Sipping coffee, Button says he has been unable to work because of a fall from a roof, and the financial boost from Ontario Province's new "basic income" program has enabled him to make plans to visit distant family for Christmas for the first time in years. It has also prompted him to eat healthier, schedule a long-postponed trip to the dentist and mull taking a course to help him get back to work.

"It's making a huge difference for me," Button said of the almost 60 percent increase in monthly benefits he started receiving in October from the Ontario government. Ontario intends to provide a basic income to 4,000 people in three different communities as part of an experiment to evaluate whether providing more money to people on public assistance or low incomes will make a significant difference in their lives.

How people like Button respond over the next three years is being closely watched by social scientist, economists, and policy makers in Canada and around the world. "Does it produce better outcomes in terms of education for the kids? Does it produce better health status after three years of this kind of living? Does it produce better affinity with the workplace if there is not a total disincentive to work?" said Hugh Segal, a former Canadian senator consulted by the Ontario government for the pilot project.

Technology leaders such as Facebook CEO Mark Zuckerberg and Tesla founder Elon Musk have promoted the idea as a way to address the potential loss of jobs to automation and artificial intelligence. Ontario Premier Kathleen Wynne said the experiment is rooted in a fear there will be a mass dislocation of jobs not seen since the Industrial Revolution that governments will have to address.

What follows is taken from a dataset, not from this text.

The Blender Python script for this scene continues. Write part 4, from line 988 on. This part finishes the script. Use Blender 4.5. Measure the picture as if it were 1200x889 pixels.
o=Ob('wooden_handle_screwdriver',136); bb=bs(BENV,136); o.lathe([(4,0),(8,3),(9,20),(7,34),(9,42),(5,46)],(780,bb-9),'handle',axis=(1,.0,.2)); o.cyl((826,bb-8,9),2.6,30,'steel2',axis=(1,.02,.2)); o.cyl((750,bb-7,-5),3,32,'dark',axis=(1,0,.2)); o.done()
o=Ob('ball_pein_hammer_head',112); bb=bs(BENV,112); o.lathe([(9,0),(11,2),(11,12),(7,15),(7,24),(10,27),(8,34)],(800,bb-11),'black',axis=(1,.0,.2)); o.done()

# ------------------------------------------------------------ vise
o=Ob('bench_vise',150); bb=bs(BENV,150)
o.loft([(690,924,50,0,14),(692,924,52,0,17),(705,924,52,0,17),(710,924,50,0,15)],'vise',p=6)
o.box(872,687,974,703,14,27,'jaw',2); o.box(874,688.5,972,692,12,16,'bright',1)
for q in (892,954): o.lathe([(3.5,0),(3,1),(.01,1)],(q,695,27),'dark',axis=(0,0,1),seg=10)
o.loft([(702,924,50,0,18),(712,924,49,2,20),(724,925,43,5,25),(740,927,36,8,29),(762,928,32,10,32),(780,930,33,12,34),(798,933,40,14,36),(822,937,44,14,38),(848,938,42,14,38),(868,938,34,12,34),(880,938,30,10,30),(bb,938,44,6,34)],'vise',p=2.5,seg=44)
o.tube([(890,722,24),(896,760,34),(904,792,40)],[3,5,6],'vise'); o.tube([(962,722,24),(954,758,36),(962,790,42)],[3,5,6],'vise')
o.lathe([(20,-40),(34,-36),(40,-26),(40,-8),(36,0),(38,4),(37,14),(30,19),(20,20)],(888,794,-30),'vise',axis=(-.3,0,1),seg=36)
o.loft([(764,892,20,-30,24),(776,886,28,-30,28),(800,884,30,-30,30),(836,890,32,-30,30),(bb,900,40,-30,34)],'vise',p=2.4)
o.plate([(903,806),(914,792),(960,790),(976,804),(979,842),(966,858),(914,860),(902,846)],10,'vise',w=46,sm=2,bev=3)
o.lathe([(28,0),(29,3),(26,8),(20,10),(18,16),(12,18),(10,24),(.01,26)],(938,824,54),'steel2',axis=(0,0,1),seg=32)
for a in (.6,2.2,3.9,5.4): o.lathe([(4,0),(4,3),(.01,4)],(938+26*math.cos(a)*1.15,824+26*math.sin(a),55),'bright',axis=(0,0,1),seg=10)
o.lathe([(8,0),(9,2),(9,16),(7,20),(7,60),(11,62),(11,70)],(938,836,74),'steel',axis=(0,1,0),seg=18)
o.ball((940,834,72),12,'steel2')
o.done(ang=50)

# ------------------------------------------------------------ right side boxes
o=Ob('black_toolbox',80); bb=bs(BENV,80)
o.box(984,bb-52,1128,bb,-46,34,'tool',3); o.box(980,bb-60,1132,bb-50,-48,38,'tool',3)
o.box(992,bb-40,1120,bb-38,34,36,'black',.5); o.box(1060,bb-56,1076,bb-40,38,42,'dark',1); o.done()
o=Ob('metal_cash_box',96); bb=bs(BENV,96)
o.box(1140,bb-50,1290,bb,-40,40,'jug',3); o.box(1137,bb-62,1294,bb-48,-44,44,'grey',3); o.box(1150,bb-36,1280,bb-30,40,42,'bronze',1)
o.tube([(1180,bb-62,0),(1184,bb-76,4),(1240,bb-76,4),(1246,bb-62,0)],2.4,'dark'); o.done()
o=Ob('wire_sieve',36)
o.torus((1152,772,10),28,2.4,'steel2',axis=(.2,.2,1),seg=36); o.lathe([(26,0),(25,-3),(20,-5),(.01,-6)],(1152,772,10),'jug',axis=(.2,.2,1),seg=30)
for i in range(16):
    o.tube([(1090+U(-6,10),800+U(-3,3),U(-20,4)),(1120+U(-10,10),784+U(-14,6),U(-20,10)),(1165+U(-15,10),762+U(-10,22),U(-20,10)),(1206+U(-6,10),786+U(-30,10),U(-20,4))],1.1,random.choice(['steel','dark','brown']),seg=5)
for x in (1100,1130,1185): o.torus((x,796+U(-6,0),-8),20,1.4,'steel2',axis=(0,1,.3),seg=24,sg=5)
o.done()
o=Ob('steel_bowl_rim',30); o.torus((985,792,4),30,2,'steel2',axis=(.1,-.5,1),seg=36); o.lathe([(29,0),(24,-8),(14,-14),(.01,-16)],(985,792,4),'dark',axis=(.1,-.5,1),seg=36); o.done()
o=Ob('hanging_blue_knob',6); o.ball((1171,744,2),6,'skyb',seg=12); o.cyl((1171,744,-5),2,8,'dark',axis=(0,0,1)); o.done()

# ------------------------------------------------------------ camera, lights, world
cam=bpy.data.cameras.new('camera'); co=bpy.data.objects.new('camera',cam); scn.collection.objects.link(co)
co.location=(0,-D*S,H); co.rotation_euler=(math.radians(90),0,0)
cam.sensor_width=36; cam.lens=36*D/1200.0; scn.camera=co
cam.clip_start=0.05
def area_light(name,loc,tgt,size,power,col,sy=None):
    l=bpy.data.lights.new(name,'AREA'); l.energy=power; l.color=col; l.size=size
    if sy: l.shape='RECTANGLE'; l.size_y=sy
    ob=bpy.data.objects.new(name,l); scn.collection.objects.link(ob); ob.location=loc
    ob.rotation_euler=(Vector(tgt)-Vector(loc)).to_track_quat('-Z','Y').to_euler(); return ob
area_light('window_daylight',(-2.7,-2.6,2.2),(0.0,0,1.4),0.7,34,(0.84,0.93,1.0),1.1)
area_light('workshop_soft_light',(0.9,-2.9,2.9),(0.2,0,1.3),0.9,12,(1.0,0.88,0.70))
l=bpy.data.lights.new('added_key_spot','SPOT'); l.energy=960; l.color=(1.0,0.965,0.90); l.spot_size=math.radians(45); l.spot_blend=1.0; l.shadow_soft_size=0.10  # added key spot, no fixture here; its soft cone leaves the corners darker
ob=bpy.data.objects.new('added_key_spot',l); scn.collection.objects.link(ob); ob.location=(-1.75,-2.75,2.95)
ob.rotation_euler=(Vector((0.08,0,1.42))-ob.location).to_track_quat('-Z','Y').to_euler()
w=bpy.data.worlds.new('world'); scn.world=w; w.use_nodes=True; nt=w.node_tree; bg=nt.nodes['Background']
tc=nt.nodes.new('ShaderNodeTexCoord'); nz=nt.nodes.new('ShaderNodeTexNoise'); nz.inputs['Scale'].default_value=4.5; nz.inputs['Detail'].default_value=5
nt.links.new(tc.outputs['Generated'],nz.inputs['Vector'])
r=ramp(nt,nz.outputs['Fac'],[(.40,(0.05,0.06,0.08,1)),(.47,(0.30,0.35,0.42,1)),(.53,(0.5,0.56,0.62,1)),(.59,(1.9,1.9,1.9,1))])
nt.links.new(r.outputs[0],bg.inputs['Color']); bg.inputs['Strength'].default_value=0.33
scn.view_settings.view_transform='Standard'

3 Just Eat enters FTSE 100 (Rupert Neate in The Guardian) Just Eat, the online takeaway company, has been officially promoted into the FTSE 100 list of Britain’s blue chip companies, with a valuation of £5.5bn – making it worth half a billion pounds more than the UK’s second biggest supermarket chain .

The UK’s love affair with having pizzas, curries and kebabs delivered to their door has spawned a mobile food business with no products and no outlets that is more highly valued than Sainsbury’s, which sells 90,000 products through 1,400 stores – and also owns the Argos chain. Just Eat is also worth more than Morrisons and Marks & Spencer.

Little-known Danish technology entrepreneur Bo Bendtsen is the single-biggest shareholder in Just Eat with a 13% stake in the business now worth just over £730m. But Bendtsen, who had just 88 followers on Twitter at the time of writing, did not found the company, which provides takeaways to 19 million people.

The man who came up with the idea was another Dane, Jesper Buch. He hit upon the idea of Just Eat when he was on a diplomatic internship in Norway in 2000 and set the company up with four friends in his basement. He sold his entire Just Eat stake to a private equity firm for £3m in 2008.

Buch, now 44, came up with the idea for Just Eat when he couldn’t find a phone number online to order pizza when he was hungry in Olso. Realising there was a “massive gap in the market” he created his own website which would list all nearby restaurants. He had hit on “the perfect business model”, he told Money Week. “I did not need to handle any product – I could just charge a commission for every transaction.”

Those commissions (13% for existing restaurants and 14% for newcomers, plus a £699 sign-up fee for restaurants joining the service) added up fast. The company now works with 28,000 restaurants in the UK, delivering more than 2m meals a week. It boasts that “nobody offers more variety when it comes to bringing people food”.

More than 800 of Just Eat’s 2,500 staff from across the world (Sainsbury’s, by comparison, has 195,000 staff) came together to celebrate the company’s success last week by creating the world’s biggest human image of a pizza.